Dollar Gains as Week Draws to a Close

May 15, 2015

The dollar advanced broadly overnight, appreciating by 1.3% against the Swiss franc, 1.1% relative to the Australian dollar, 0.5% versus the euro and loonie, 0.8% vis-a-vis the kiwi, 0.4% against the yen, 0.2% versus sterling and o.1% against the yuan.

The Japanese Nikkei climbed 0.8%, but share prices fell 1.8% in China, 0.7% in South Korea, and 0.4% in Indonesia. In European markets, the German Dax and Spanish Ibex have slipped 0.4% and the Greek market has lost 2.2% of its value.

Ten-year Japanese sovereign debt yields fell five basis  points.  The 10-year Treasury and British gilt yields are four basis points lower, and the 10-year German bund has shed three bps.

West Texas Intermediate crude oil dropped 1.5% to $58.97 per barrel.  Comex gold is 0.8% weaker at $1,215.90 per troy ounce.

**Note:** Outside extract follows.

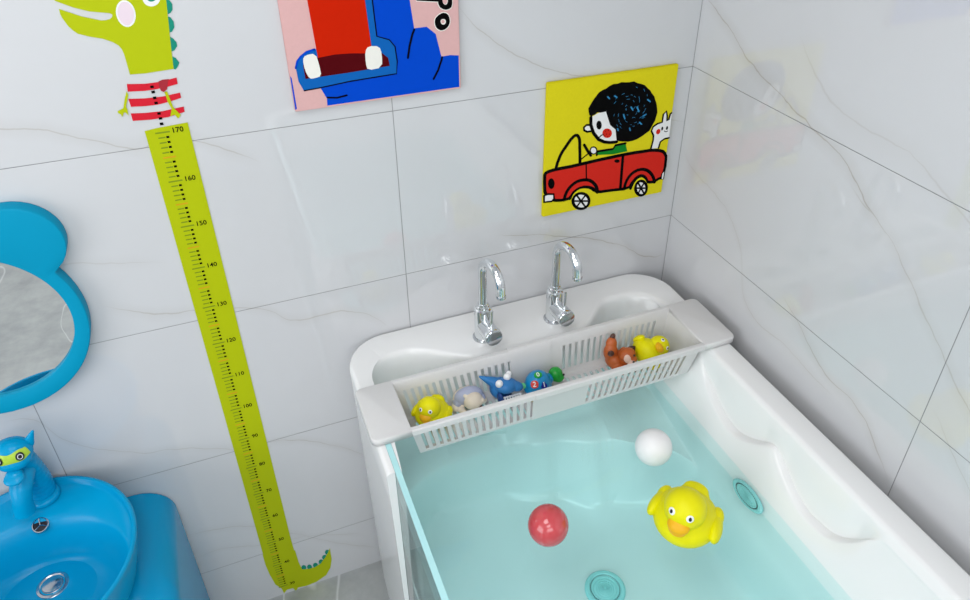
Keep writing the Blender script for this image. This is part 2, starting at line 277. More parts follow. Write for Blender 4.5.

On the central banking front,

  • Bank of Japan Governor Kuroda boasted that quantitative and qualitative monetary stimulus undertaken thus far has generated the same impact as a nominal interest rate cut of 250 basis points.  Kuroda claimed that the drop in inflation will be temporary, asserting that in most respects such as measures of expected inflation QQE has worked pretty much as intended.
  • The Bank of Chile retained a 3.0% main interest rate.  That’s been the level since a 25-basis point cut last October.
  • The Reserve Bank of Peru interest rate was kept at 3.25%, its level since a 25-bp reduction this past January.
  • The Bank of Korea’s 7-day repo rate was maintained at its record low of 1.75%.  CPI inflation of 0.4% is at a 15-year low, but officials feel that the economy is recovering modestly.

U.S. industrial production contracted 0.3% in April.  Such was the fifth straight month-on-month decline and left the 12-month increase at just 1.9%.  Factory output was unchanged on month and 2.3% higher on year.  Overall industrial capacity usage slid 0.4 percentage points to 78.2%, having ended 2014 at a loftier 79.5%.

The Empire State manufacturing index returned to positive ground in March, rising 4.28 points to +3.09.  That’s still 6.86 points under the end-2014 level, however.

The U. Michigan/Reuters index of consumer sentiment unexpectedly slumped 7.3 points to a 7-month low of 88.6, according to a preliminary reading for May.

The Treasury Department will be releasing U.S. capital flow data later today.

Earlier in Asia, Japan reported a 2.1% April on-year decline in domestic corporate goods prices.  The deterioration from +0.7% in the year to March reflected the elimination of last year’s consumption tax hike from the 12-month rate of change.  The drop of 2.1% was the most deflationary reading in 20 months.  Export prices fell 4.5% on year, while import prices plunged 17.8%.

Japanese consumer confidence eased to a 2-month low of 41.5 in April from a reading of 41.7 in March but was above the low of 37.0 in April 2014.

Retail sales in Singapore in March were weaker than expected, recovering 1.1% on month but only to 2.1% above the year-earlier level.  Indonesia posted a $3.85 billion current account deficit in the first quarter of 2015, down from $5.67 billion in the previous quarter.

Malaysian GDP grew 1.2% between 4Q14 and 1Q15.  On-year growth edged down by only 0.1 percentage point to 5.6%.  Real GDP in Hong Kong rose considerably less strongly, 2.1%, in the same one-year time span.

The Swiss index of producer and import prices in April dived 2.1% on month and 5.2% on year in yet another sign of persistent deflationary headwinds.  Domestic PPI fell 1.6% on month and 3.5% on year.

U.K. construction output jumped 3.9% on month in March and surpassed its year-earlier level by 1.6%.  But the British index of leading economic indicators revealed a loss of steam in March, edging just 0.2% higher.  The index of coincident economic indicators also rose just 0.2%.

Polish GDP expanded 3.5% in the year to 1Q15.  On-year Czech GDP growth of 3.9% was twice as much as anticipated and the strongest advance since the year to 2Q08.

Norway’s trade surplus plunged sharply to a record low in April of NOK 1.16 billion.

Canada’s March survey of manufacturing sales, orders, and inventories was reported.  Sales increased 2.9% on month but just 0.3% on year.  Orders and inventories were respectively 1.5% and 0.1% greater than in March 2014.